Gwyneth Leech
DANCE REVIEW; Suffering And Rebirth Dramatized By Flamenco

By JACK ANDERSON
March 17, 2000
New York Times

Flamenco, Butoh, African, tap and modern dance were skillfully combined with speech and acting in Shigeko Suga's ''Shiku Hakku: The Eight Sufferings,'' which Indalo Artists presented on Sunday afternoon at the Club at La MaMa.

The production examined forms of human woe, and the action was both allegorical and grittily realistic. Dramatic vignettes were juxtaposed with danced outbursts, most of them derived from flamenco. Given the work's grimness, the relentless flamenco stampings and clappings came to symbolize inescapable doom. Some dramatic scenes concerned lonely individuals. In others, groups taunted outsiders.

A particularly effective sketch featured Alan Spaulding as a fellow who tried to do a jaunty tap dance while talking about his life. Yet as he mentioned his problems, other dancers burdened him with objects and his tapping grew heavy.

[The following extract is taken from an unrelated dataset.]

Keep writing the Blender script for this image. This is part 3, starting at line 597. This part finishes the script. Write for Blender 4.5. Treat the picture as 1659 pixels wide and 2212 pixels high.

Throughout the production, Gwyneth Leech drew portraits of the cast in India ink on sheets attached to the space's walls. But near the conclusion, she depicted mothers and babies. Kumi Kuwahata danced a solo in which she seemed to be giving birth and people in shining robes approached her joyfully. The moment suggested that despite the world's miseries, new life can offer new hope.

The cast included Minouche Waring, Atsuko Kino, Mami Nakae, Bergin Michaels and Ms. Suga. Ms. Nakae, Ms. Kino and Mr. Spaulding created some of the dances. There was additional choreography by Maria Alba, Mieko Sieto, Elena Andujar and Masahiro Kunii. And Yukio Tsuji was a guest artist in an original percussion score by Yoshitaka Shimada.

The production continues through Sunday in the intimate cafe at La MaMa, the theatrical complex at 74 East Fourth Street, East Village.